(Raw records)

· · · ·

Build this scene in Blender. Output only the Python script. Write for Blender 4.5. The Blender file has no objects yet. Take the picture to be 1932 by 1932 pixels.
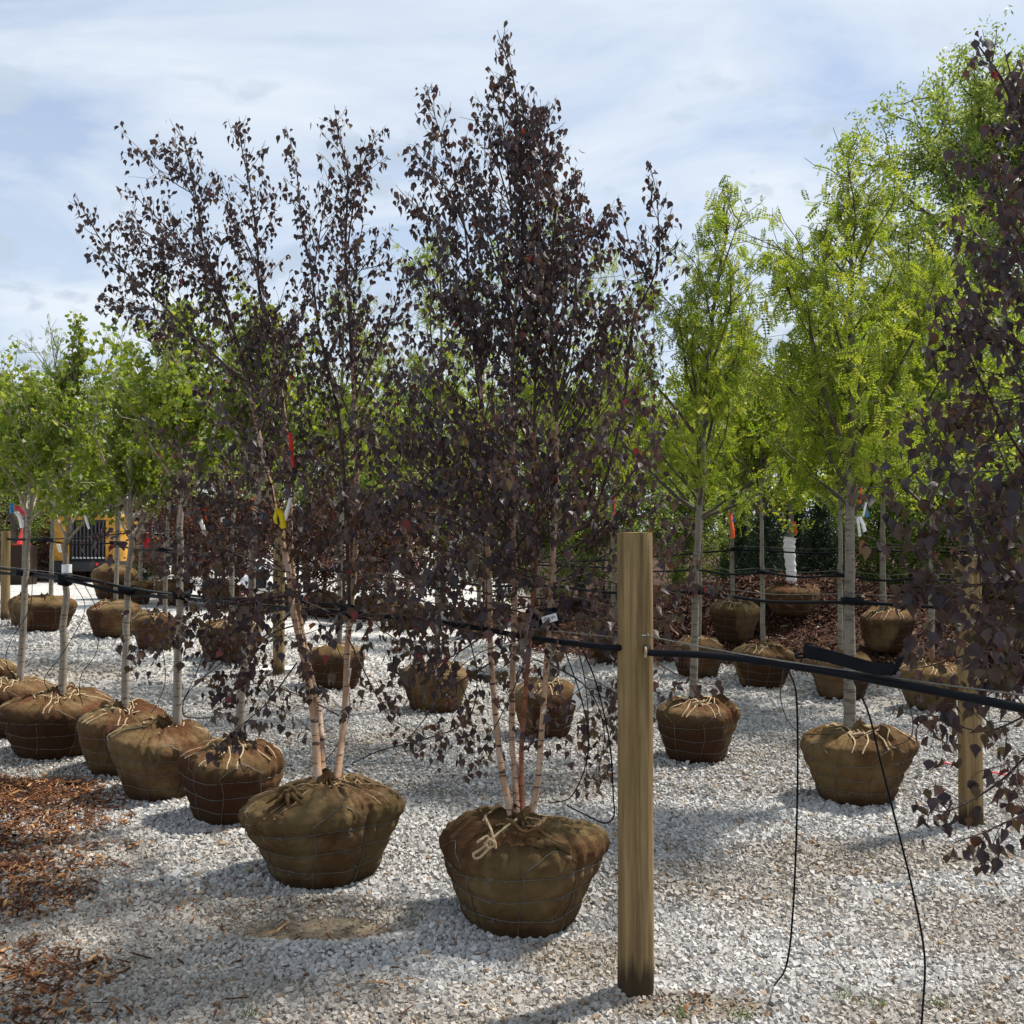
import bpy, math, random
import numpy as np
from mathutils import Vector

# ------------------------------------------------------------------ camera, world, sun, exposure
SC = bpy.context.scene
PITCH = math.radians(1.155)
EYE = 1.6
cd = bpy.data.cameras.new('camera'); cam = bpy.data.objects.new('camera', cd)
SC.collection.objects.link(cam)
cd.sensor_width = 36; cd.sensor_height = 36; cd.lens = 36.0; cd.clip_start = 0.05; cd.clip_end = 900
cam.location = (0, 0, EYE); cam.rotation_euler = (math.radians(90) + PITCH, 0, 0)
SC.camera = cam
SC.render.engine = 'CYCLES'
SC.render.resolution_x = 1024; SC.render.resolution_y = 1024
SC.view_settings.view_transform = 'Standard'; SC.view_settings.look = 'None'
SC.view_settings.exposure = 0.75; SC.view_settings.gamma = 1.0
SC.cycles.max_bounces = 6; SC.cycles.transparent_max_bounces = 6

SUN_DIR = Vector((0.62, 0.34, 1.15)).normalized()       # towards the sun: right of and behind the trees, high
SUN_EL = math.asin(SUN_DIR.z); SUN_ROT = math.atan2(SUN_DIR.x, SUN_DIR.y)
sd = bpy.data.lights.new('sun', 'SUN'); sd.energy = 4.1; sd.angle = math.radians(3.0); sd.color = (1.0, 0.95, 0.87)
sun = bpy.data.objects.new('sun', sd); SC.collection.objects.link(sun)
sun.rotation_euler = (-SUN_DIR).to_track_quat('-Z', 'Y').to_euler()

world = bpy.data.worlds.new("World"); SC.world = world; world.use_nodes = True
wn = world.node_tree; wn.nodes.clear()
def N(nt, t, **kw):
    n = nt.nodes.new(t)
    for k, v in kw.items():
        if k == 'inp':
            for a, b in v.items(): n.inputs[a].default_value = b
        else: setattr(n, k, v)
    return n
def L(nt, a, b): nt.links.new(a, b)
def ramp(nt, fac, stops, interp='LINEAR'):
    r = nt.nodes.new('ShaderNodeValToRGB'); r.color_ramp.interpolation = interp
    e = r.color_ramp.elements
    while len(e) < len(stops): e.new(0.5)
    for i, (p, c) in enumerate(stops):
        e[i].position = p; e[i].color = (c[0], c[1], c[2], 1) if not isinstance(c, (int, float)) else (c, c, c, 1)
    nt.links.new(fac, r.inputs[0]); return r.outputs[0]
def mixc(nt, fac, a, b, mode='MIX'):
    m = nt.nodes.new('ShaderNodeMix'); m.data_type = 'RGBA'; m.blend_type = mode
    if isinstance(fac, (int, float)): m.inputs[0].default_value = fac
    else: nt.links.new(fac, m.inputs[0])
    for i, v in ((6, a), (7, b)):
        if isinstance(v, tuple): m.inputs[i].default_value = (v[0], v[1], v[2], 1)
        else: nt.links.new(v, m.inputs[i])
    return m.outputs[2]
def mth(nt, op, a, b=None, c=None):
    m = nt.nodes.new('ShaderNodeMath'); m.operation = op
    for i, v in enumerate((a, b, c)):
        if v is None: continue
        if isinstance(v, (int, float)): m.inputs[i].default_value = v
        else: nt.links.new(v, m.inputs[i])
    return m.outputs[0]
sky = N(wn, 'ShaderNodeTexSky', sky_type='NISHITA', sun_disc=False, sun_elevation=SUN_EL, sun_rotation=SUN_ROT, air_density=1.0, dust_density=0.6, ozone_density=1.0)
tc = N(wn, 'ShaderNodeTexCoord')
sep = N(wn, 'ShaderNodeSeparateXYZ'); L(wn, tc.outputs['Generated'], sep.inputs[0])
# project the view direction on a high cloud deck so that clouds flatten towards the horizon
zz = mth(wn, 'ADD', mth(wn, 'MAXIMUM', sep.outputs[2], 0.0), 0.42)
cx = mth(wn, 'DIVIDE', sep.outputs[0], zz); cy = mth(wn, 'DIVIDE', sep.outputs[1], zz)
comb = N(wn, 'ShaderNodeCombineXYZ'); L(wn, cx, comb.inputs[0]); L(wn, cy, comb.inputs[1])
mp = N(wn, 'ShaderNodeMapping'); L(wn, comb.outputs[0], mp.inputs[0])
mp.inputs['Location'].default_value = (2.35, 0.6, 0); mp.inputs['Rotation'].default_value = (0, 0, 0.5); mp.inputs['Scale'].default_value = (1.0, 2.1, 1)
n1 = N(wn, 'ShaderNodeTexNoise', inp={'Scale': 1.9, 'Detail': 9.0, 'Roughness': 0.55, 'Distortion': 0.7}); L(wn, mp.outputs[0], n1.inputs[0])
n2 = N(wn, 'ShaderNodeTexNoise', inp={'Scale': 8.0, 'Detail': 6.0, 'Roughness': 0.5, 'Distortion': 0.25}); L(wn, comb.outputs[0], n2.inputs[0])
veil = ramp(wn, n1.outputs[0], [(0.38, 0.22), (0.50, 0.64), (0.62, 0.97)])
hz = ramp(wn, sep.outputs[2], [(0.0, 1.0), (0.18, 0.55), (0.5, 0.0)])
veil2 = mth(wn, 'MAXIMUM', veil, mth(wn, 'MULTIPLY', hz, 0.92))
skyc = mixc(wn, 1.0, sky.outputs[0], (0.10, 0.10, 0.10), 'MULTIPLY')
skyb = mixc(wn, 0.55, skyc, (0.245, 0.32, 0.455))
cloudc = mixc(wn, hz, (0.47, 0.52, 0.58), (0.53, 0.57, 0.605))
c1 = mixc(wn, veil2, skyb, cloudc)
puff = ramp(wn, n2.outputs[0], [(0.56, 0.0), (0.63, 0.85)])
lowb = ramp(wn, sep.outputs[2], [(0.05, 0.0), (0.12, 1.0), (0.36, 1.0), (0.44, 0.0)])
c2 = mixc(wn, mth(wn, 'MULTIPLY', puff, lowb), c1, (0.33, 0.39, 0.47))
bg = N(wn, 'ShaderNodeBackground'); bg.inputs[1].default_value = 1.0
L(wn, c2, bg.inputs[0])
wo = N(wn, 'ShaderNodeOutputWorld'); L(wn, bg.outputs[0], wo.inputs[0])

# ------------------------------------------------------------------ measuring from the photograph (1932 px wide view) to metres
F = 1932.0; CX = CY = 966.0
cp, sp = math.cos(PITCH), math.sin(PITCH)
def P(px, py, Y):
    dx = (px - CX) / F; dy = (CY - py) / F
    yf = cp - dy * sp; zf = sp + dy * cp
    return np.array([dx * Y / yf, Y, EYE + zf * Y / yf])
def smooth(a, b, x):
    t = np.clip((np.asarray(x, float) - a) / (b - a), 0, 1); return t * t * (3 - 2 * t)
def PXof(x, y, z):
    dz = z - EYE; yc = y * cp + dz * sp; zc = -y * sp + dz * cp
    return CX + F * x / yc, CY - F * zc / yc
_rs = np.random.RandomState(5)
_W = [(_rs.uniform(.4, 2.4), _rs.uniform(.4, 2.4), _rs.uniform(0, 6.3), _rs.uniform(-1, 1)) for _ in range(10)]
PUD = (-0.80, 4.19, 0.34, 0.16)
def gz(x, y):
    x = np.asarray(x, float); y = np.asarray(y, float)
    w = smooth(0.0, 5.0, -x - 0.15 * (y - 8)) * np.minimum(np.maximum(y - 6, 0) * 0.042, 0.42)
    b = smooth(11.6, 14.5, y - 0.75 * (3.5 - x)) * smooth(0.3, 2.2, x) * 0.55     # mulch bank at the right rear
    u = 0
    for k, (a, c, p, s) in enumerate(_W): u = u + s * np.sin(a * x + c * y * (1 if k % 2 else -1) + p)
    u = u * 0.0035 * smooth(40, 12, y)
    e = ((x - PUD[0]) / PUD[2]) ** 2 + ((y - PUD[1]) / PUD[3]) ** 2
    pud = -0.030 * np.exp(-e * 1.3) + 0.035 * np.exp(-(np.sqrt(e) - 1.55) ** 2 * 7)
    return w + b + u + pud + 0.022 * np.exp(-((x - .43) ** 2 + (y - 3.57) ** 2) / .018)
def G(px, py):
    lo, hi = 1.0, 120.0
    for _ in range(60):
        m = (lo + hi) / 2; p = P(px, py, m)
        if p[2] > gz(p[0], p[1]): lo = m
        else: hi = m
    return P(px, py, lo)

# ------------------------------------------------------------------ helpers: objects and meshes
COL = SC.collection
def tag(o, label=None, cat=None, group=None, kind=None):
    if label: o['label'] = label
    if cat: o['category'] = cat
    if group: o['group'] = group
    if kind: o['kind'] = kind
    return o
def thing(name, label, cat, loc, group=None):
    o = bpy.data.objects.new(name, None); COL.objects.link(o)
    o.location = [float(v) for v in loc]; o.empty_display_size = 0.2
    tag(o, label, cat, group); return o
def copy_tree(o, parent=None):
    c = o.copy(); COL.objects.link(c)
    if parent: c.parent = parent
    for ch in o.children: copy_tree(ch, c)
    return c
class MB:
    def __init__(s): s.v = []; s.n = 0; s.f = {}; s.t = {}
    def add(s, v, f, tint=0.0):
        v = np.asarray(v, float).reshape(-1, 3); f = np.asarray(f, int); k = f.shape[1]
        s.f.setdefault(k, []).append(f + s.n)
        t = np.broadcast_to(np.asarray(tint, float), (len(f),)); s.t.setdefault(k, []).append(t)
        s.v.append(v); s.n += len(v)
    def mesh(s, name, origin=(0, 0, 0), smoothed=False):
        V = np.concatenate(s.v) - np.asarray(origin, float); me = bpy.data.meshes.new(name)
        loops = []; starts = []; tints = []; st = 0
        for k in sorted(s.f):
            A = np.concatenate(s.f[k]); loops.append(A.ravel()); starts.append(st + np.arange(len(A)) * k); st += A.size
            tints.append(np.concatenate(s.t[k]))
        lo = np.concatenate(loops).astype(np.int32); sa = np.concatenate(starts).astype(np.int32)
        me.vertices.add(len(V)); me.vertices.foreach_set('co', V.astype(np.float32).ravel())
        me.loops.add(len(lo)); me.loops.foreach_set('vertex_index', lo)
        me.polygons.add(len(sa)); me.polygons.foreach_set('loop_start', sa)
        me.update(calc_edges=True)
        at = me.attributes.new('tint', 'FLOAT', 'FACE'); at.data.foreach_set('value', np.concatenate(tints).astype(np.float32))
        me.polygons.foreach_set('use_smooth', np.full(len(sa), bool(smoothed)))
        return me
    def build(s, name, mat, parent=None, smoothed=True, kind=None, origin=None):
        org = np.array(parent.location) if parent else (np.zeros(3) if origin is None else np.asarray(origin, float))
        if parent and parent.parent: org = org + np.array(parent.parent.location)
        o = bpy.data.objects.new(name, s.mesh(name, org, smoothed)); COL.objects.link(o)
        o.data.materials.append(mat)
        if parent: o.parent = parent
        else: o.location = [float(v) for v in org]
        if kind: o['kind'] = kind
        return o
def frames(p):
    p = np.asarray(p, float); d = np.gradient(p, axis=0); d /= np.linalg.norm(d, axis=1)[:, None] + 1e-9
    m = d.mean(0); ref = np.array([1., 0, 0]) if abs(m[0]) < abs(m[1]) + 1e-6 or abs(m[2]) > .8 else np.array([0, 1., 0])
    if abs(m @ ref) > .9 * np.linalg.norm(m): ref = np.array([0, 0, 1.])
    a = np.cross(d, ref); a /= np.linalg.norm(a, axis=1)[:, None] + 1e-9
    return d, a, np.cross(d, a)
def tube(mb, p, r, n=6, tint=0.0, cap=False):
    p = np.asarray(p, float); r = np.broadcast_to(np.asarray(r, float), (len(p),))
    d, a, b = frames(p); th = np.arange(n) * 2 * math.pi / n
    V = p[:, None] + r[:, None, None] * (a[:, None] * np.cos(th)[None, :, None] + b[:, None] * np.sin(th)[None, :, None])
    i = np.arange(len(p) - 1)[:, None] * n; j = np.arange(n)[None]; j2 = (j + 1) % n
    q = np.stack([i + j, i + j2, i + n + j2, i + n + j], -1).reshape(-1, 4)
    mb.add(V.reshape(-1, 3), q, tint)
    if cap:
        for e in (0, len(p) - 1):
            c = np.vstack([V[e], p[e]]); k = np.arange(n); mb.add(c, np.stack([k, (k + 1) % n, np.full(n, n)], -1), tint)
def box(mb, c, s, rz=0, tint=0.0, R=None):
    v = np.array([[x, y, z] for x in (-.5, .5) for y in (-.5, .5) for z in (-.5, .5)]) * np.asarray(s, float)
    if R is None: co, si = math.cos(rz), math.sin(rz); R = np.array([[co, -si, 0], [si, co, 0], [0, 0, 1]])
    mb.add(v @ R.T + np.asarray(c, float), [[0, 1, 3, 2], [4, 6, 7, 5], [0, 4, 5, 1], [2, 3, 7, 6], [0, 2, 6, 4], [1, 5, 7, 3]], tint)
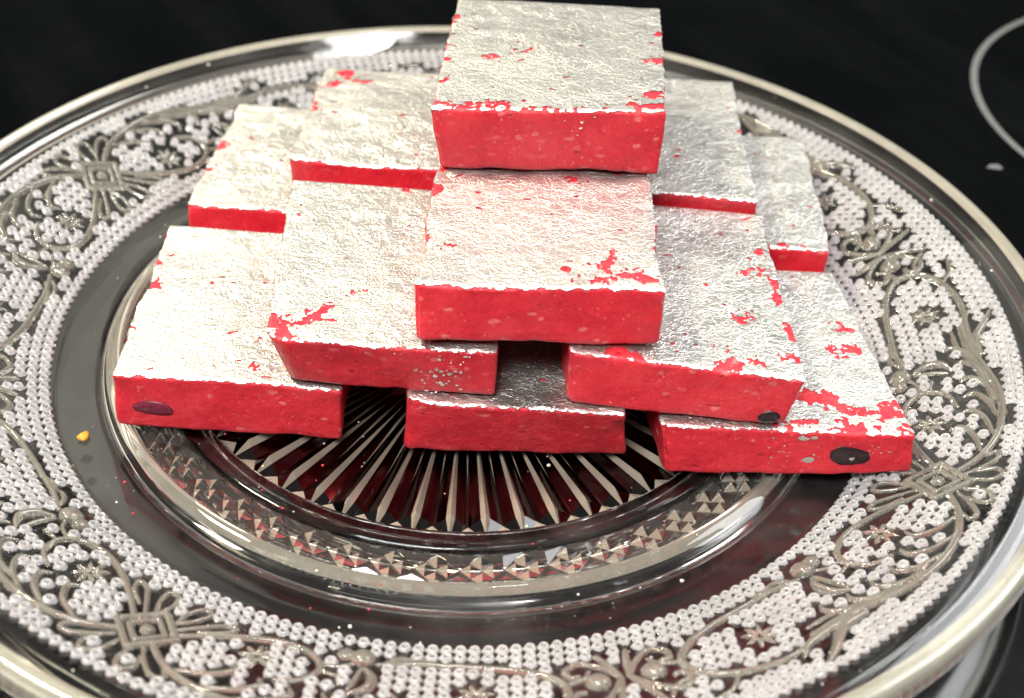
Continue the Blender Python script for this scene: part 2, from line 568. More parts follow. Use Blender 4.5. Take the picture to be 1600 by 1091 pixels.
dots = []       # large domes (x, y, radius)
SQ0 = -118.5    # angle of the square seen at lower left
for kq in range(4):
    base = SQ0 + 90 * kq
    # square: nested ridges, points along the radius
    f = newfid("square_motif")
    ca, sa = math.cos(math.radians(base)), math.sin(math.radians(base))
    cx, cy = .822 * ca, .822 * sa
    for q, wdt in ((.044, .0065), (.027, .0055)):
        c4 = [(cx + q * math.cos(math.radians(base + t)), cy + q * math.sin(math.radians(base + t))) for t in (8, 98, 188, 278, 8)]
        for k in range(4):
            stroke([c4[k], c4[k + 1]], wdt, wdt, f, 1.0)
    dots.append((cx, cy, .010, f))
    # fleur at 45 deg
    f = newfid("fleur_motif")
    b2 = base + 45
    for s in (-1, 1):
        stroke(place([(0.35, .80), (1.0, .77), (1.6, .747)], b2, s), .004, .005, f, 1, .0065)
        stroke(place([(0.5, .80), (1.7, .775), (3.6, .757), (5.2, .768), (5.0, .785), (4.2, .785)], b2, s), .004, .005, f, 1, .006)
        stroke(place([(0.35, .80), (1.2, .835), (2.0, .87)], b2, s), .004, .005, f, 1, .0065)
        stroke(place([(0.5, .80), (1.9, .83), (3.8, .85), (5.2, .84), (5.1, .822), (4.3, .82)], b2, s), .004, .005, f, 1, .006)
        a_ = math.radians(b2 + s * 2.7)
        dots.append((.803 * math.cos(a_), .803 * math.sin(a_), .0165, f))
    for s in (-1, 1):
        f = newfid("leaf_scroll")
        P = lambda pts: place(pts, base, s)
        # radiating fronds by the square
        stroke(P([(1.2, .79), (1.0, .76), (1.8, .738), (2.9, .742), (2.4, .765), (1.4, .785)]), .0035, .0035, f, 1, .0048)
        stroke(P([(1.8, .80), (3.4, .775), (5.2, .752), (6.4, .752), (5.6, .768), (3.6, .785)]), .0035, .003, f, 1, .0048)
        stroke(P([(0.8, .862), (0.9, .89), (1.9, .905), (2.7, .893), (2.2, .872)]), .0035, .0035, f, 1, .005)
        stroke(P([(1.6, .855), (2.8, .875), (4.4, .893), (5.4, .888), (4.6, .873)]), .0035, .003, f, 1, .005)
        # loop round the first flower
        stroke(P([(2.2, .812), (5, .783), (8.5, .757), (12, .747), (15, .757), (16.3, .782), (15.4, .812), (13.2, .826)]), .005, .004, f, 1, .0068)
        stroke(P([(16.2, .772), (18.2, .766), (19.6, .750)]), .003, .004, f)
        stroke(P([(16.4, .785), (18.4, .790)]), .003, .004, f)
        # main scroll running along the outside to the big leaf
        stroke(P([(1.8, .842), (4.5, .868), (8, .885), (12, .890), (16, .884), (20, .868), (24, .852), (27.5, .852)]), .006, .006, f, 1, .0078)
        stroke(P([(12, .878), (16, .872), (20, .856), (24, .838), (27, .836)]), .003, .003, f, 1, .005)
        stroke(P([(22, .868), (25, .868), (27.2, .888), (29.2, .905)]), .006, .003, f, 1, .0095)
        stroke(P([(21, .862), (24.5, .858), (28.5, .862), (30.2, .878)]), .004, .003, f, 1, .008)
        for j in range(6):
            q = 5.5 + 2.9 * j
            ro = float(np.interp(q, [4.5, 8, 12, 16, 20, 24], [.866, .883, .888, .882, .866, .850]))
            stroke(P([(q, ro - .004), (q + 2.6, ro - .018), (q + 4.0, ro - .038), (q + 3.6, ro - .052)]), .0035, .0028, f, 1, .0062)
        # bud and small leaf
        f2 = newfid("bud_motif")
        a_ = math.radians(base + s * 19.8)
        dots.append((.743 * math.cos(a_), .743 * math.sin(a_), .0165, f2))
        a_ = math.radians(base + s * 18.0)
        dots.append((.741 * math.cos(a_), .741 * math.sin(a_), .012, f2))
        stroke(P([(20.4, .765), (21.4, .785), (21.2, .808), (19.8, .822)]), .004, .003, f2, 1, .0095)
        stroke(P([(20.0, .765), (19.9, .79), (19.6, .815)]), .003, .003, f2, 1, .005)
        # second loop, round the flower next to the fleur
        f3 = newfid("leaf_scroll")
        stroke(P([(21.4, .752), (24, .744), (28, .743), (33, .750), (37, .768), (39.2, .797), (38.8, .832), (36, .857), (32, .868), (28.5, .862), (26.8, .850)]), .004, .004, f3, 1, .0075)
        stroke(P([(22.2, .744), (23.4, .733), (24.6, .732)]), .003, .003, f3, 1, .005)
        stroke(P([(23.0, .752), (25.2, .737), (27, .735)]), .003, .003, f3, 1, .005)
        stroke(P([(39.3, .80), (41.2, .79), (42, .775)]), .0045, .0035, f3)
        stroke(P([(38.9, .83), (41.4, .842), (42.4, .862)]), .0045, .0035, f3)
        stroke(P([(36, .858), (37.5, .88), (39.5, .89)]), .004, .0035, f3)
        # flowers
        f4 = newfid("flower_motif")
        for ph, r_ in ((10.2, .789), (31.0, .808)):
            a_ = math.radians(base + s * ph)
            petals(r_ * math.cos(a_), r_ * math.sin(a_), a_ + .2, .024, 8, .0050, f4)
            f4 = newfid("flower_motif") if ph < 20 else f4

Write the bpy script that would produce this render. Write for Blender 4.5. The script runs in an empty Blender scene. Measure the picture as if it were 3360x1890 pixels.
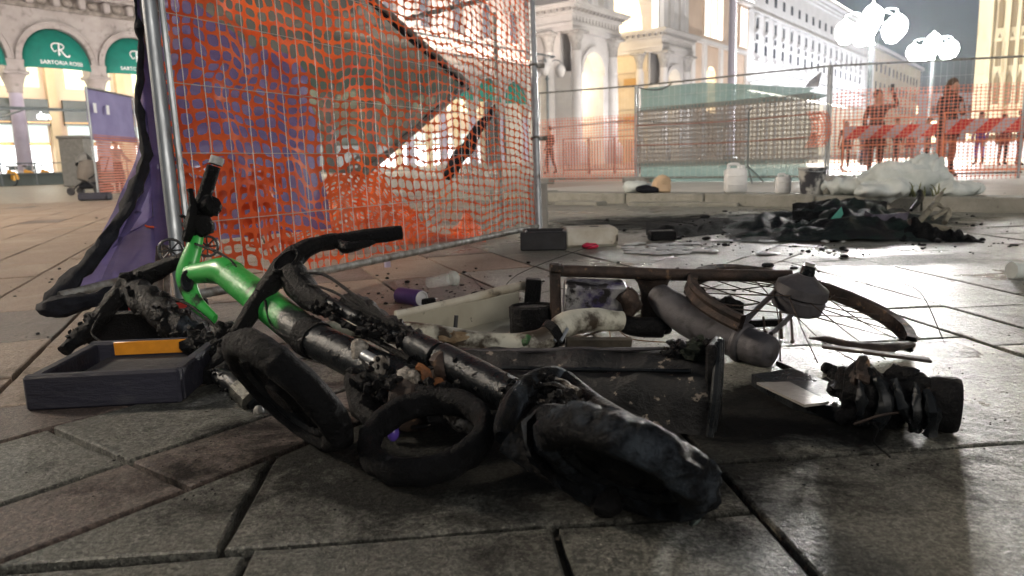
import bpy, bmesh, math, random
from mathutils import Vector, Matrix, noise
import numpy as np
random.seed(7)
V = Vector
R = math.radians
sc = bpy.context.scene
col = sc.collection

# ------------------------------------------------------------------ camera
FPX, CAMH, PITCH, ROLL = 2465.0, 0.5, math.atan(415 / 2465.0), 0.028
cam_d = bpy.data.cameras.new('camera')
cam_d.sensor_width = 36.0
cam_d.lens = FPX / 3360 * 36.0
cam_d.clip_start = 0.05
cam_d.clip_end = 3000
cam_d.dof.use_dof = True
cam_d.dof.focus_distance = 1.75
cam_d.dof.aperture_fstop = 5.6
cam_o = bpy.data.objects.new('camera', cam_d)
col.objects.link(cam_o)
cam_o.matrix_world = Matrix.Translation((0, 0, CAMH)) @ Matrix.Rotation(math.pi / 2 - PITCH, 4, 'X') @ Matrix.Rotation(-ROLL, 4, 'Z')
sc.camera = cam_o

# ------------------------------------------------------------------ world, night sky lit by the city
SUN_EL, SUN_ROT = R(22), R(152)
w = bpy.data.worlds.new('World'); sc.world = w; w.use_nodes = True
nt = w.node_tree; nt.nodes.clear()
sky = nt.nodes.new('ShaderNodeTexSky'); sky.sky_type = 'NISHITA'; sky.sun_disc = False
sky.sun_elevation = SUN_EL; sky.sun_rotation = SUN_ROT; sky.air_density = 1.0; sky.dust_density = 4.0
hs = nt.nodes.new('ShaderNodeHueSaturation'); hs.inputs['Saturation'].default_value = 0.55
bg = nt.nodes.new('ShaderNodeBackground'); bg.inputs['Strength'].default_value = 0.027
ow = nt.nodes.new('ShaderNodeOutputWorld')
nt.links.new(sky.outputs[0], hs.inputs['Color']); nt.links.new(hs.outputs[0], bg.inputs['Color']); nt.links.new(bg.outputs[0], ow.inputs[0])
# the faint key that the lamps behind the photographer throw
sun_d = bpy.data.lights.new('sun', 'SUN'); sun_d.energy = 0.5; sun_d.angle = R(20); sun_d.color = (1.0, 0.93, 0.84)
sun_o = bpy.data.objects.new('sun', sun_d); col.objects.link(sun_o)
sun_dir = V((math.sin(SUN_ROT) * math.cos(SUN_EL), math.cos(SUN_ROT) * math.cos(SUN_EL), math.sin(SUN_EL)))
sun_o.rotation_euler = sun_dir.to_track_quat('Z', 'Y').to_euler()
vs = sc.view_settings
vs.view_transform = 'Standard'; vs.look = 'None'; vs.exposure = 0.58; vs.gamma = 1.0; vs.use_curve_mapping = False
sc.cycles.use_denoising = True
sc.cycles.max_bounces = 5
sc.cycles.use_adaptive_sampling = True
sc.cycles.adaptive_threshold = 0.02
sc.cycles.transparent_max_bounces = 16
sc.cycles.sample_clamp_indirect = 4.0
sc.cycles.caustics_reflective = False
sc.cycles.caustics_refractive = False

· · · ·

## WRITTEN TASK:
In the records above, locate the lines holding the word "Python". Copy each of them.

## WORKED ANSWER:
Build this scene in Blender. Output only the Python script. Write for Blender 4.5. The Blender file has no objects yet. Take the picture to be 1932 by 1932 pixels.
Continue the Blender Python script for this scene: part 2, from line 568. More parts follow. Use Blender 4.5. Take the picture to be 1600 by 1091 pixels.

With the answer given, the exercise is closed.